### [Work to do]
Repeat exactly, and only, the lines from the one that contains "Write part 3" through the one that contains "write('''270,1960 300,1940 340,1945", both ends included.

--- Start of Given data ---

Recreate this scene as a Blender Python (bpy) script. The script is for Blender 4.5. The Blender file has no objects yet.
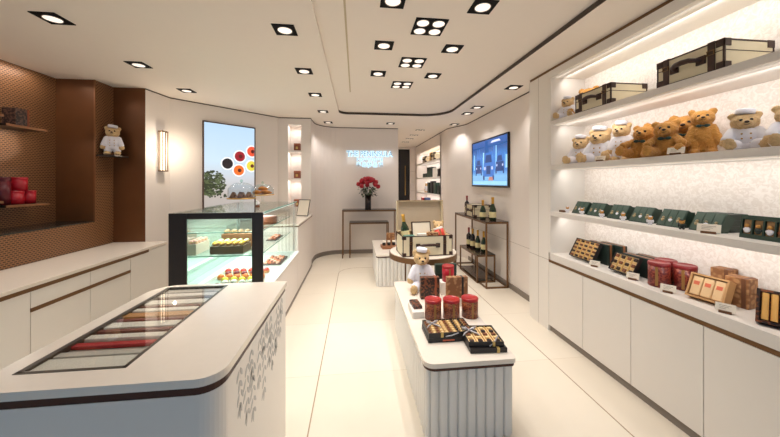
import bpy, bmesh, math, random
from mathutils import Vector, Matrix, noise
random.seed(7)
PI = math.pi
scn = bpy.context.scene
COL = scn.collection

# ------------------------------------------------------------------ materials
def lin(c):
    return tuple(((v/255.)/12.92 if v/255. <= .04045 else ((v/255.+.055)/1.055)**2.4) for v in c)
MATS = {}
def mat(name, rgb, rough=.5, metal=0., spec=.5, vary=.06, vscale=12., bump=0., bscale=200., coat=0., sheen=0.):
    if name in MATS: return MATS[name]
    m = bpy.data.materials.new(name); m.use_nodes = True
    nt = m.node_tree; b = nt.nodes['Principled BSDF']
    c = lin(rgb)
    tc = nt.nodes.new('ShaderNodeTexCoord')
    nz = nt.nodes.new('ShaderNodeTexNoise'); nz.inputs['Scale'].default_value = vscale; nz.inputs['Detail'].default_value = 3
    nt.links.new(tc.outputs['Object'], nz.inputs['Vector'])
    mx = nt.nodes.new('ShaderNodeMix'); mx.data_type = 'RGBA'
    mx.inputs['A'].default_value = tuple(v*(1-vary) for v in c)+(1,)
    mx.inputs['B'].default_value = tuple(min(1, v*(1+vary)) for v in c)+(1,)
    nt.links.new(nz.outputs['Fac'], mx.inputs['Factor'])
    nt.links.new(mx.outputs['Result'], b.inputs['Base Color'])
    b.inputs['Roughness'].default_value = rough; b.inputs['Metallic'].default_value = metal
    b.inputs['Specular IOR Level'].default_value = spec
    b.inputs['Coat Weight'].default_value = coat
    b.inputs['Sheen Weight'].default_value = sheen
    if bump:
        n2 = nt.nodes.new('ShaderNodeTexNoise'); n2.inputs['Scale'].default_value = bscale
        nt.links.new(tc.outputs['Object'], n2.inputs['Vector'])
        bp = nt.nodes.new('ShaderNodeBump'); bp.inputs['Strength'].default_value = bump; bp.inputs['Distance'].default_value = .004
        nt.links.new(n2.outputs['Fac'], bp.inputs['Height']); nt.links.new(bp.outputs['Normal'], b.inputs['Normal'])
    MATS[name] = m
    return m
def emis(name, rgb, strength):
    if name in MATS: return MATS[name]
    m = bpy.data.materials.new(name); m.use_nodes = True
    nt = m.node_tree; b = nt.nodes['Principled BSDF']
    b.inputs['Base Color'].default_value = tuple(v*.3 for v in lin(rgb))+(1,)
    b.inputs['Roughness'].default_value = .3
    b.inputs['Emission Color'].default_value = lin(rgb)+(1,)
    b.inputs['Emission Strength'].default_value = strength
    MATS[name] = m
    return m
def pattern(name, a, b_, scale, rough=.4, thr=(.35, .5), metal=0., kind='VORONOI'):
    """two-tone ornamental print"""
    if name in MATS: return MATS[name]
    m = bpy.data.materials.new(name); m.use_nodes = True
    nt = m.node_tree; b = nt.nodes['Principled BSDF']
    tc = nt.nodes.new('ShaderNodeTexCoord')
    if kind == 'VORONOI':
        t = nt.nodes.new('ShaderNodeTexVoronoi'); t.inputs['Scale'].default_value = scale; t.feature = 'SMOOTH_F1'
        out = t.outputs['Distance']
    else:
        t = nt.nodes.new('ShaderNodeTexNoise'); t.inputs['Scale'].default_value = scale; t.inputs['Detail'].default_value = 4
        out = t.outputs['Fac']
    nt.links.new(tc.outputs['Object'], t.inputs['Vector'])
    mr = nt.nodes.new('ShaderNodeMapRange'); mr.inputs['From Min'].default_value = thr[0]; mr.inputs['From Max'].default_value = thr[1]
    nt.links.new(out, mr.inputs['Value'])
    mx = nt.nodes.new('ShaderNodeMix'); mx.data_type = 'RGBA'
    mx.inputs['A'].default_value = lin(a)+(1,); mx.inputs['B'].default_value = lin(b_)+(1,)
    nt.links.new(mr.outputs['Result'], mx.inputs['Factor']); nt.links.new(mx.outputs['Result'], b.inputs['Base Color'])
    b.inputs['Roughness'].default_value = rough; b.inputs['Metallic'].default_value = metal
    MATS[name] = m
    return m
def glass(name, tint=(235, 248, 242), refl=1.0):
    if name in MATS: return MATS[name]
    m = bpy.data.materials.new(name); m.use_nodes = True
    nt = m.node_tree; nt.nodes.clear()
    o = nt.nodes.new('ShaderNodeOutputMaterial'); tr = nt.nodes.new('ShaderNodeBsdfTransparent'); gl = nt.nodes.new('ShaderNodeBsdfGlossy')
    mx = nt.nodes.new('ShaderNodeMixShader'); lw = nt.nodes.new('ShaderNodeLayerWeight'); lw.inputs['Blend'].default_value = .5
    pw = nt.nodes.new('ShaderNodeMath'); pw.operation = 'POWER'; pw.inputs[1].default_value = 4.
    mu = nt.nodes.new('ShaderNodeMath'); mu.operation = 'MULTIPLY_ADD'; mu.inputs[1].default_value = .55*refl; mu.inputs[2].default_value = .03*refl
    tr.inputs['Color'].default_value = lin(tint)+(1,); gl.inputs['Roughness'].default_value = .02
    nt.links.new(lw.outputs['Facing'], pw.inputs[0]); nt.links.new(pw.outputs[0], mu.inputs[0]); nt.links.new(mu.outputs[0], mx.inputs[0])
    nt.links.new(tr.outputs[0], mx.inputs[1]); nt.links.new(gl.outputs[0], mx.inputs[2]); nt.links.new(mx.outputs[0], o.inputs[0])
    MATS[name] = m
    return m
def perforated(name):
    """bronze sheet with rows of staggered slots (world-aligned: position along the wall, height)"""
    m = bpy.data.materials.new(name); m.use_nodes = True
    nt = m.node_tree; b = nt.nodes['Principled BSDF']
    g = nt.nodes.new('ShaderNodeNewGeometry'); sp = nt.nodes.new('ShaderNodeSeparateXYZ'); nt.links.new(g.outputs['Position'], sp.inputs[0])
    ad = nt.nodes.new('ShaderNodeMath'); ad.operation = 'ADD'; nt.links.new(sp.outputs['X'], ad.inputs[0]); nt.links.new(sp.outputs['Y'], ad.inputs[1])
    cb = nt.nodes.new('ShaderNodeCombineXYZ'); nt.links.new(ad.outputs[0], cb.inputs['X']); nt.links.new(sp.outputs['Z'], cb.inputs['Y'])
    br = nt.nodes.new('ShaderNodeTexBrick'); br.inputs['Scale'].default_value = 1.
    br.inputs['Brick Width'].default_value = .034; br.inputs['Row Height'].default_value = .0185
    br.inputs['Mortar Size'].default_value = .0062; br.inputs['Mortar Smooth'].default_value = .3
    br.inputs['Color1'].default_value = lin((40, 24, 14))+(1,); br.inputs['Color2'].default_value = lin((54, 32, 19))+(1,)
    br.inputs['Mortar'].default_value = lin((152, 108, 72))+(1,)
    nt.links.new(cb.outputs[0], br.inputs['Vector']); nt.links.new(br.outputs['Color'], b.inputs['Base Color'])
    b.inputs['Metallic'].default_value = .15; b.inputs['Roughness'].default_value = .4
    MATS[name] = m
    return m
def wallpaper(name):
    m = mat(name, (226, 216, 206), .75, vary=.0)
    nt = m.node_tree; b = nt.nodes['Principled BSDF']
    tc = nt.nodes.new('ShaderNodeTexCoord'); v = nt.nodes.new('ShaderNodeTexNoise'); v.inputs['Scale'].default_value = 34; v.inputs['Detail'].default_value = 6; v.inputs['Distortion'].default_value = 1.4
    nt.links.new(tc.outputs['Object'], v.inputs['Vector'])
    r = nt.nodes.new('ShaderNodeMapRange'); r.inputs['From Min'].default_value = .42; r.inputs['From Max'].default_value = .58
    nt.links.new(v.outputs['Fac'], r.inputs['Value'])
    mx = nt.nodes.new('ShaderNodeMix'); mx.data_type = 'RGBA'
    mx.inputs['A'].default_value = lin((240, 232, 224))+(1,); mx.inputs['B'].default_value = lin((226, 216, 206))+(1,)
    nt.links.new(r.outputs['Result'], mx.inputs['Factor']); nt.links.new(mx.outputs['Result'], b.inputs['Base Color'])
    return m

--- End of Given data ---
--- Start of Given data ---

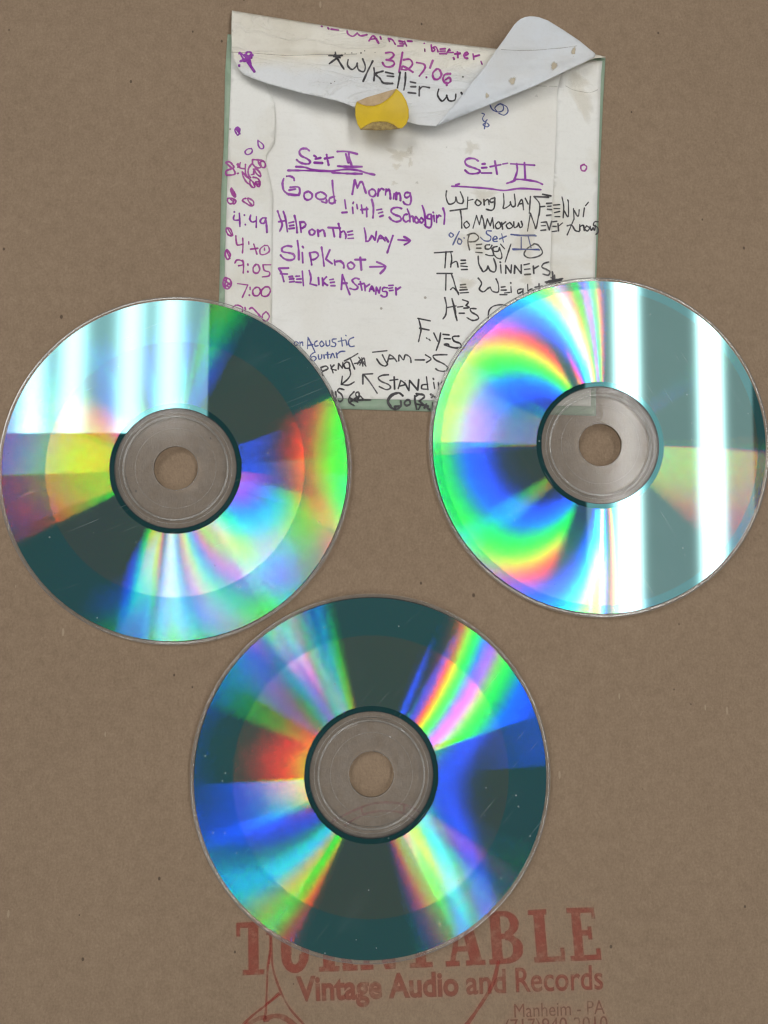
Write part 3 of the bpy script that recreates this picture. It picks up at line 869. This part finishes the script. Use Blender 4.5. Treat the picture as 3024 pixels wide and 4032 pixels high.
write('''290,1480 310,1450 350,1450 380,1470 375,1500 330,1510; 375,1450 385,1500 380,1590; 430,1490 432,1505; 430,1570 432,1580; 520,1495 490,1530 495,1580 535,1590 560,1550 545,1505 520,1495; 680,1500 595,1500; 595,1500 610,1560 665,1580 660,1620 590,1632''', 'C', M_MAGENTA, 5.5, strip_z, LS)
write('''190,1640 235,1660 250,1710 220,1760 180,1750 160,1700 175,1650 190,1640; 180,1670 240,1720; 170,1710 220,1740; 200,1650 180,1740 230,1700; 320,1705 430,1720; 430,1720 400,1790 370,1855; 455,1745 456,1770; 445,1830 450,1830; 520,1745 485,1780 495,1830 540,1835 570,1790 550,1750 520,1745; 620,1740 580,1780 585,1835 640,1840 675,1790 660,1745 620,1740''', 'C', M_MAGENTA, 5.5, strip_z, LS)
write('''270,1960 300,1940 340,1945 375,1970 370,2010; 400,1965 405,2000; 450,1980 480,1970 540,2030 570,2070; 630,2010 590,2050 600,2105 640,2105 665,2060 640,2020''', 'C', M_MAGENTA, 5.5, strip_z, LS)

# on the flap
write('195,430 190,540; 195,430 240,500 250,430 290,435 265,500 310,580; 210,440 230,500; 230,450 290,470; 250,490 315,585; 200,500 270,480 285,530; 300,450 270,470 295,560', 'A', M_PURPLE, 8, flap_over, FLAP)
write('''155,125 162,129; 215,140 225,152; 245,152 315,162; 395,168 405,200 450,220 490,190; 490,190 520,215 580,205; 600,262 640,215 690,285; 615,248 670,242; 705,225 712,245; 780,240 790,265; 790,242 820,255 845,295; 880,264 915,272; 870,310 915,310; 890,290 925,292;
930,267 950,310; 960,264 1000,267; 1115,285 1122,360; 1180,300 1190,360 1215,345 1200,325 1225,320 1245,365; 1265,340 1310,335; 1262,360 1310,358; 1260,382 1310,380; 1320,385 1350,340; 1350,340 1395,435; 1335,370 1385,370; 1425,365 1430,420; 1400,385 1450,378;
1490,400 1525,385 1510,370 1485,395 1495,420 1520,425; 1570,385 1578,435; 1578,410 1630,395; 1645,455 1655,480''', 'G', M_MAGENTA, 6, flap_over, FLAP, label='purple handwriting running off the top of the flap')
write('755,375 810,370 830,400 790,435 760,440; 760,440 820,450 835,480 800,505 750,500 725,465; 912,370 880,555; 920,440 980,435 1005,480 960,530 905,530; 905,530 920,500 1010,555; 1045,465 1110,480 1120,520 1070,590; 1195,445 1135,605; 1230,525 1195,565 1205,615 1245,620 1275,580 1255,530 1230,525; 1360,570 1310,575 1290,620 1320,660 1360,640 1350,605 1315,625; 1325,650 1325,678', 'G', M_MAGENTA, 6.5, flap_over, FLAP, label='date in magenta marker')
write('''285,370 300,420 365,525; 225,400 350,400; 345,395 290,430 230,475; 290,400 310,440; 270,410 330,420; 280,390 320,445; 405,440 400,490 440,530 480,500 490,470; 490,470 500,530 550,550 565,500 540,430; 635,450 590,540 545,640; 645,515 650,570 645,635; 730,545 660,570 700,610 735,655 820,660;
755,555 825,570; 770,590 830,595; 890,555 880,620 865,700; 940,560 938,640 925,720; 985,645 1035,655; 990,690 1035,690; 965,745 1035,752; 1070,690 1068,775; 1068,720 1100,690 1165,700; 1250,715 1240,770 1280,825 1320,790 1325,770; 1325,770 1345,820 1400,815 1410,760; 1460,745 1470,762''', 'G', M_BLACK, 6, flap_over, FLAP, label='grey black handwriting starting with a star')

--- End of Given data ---
--- Start of Given data ---

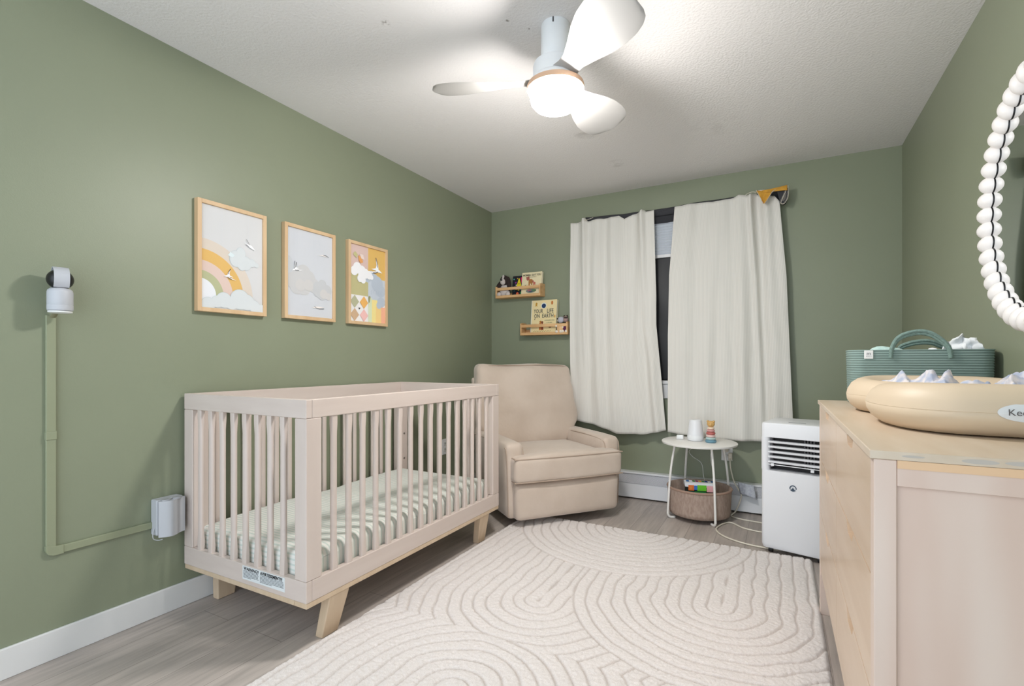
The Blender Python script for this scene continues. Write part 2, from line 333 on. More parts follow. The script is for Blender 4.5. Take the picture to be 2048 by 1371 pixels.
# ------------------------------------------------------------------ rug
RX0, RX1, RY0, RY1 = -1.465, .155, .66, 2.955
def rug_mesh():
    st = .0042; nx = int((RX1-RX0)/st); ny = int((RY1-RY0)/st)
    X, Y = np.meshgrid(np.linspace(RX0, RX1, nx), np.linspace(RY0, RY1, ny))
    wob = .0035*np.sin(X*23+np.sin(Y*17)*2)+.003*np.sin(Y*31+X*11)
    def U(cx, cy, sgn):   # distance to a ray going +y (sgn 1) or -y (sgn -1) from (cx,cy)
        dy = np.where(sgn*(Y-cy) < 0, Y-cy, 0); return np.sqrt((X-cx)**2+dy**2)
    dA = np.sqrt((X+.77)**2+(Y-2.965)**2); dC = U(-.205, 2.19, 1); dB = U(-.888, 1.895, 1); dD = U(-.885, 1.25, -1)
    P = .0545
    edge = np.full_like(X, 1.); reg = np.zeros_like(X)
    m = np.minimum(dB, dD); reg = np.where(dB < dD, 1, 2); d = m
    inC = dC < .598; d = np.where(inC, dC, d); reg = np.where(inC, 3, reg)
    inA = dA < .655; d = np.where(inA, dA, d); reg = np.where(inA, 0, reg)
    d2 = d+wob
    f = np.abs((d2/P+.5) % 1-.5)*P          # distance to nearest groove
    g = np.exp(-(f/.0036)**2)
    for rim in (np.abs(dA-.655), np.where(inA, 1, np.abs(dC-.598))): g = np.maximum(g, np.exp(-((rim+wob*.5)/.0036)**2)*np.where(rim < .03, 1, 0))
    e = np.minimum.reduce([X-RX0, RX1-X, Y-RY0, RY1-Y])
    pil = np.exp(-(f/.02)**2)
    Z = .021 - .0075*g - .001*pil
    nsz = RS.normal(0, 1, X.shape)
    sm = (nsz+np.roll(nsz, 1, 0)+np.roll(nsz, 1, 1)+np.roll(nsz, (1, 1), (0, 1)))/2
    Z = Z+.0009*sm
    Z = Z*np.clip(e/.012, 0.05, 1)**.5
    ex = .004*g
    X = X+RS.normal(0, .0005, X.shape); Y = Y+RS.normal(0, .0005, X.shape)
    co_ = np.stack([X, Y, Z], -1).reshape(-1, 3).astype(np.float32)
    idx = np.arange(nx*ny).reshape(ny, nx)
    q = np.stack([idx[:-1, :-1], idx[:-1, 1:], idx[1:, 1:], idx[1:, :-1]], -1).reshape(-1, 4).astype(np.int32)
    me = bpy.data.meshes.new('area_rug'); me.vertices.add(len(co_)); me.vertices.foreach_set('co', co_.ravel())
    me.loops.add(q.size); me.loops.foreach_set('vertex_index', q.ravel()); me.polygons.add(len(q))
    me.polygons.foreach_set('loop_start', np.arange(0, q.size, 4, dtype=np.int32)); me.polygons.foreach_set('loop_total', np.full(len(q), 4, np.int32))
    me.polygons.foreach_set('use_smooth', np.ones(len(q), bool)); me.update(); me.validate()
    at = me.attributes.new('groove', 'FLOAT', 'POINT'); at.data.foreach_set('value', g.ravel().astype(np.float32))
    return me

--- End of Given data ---

### [Task answer]
Write part 3 of the bpy script that recreates this picture. It picks up at line 869. This part finishes the script. Use Blender 4.5. Treat the picture as 3024 pixels wide and 4032 pixels high.
write('''290,1480 310,1450 350,1450 380,1470 375,1500 330,1510; 375,1450 385,1500 380,1590; 430,1490 432,1505; 430,1570 432,1580; 520,1495 490,1530 495,1580 535,1590 560,1550 545,1505 520,1495; 680,1500 595,1500; 595,1500 610,1560 665,1580 660,1620 590,1632''', 'C', M_MAGENTA, 5.5, strip_z, LS)
write('''190,1640 235,1660 250,1710 220,1760 180,1750 160,1700 175,1650 190,1640; 180,1670 240,1720; 170,1710 220,1740; 200,1650 180,1740 230,1700; 320,1705 430,1720; 430,1720 400,1790 370,1855; 455,1745 456,1770; 445,1830 450,1830; 520,1745 485,1780 495,1830 540,1835 570,1790 550,1750 520,1745; 620,1740 580,1780 585,1835 640,1840 675,1790 660,1745 620,1740''', 'C', M_MAGENTA, 5.5, strip_z, LS)
write('''270,1960 300,1940 340,1945 375,1970 370,2010; 400,1965 405,2000; 450,1980 480,1970 540,2030 570,2070; 630,2010 590,2050 600,2105 640,2105 665,2060 640,2020''', 'C', M_MAGENTA, 5.5, strip_z, LS)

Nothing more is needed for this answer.